__Task to carry out__.
Please copy the lines below exactly, from the first one through the line showing "left desk', 'pot')".

__Dataset excerpt__.
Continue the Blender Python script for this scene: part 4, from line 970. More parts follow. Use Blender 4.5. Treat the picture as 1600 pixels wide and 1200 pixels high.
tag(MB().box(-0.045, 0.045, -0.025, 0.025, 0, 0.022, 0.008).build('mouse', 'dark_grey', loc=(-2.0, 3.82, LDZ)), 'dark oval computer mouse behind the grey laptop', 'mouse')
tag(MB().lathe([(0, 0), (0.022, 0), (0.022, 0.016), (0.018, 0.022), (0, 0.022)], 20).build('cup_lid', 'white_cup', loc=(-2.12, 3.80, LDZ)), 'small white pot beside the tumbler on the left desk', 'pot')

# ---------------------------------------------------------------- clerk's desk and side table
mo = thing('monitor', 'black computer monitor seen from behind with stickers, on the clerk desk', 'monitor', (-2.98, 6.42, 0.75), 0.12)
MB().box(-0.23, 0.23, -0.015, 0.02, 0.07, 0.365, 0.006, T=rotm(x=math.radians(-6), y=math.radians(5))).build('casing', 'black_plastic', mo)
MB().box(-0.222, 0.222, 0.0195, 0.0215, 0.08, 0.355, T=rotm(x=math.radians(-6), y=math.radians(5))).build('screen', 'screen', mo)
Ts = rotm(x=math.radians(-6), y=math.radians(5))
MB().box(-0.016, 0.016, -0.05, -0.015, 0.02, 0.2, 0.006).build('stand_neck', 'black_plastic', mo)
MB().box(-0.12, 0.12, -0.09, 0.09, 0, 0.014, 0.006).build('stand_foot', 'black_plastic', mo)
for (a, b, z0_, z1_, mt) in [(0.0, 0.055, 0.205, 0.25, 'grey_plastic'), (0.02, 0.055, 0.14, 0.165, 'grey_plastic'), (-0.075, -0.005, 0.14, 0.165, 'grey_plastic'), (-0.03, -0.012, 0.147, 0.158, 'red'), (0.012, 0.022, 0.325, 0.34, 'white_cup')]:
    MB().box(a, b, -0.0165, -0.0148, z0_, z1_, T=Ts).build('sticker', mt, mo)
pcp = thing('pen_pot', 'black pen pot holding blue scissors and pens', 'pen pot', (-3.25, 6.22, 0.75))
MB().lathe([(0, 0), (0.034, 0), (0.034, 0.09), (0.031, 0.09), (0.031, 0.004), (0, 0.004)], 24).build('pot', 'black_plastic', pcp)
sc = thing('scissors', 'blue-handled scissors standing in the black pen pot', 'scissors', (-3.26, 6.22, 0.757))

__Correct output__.
Continue the Blender Python script for this scene: part 4, from line 970. More parts follow. Use Blender 4.5. Treat the picture as 1600 pixels wide and 1200 pixels high.
tag(MB().box(-0.045, 0.045, -0.025, 0.025, 0, 0.022, 0.008).build('mouse', 'dark_grey', loc=(-2.0, 3.82, LDZ)), 'dark oval computer mouse behind the grey laptop', 'mouse')
tag(MB().lathe([(0, 0), (0.022, 0), (0.022, 0.016), (0.018, 0.022), (0, 0.022)], 20).build('cup_lid', 'white_cup', loc=(-2.12, 3.80, LDZ)), 'small white pot beside the tumbler on the left desk', 'pot')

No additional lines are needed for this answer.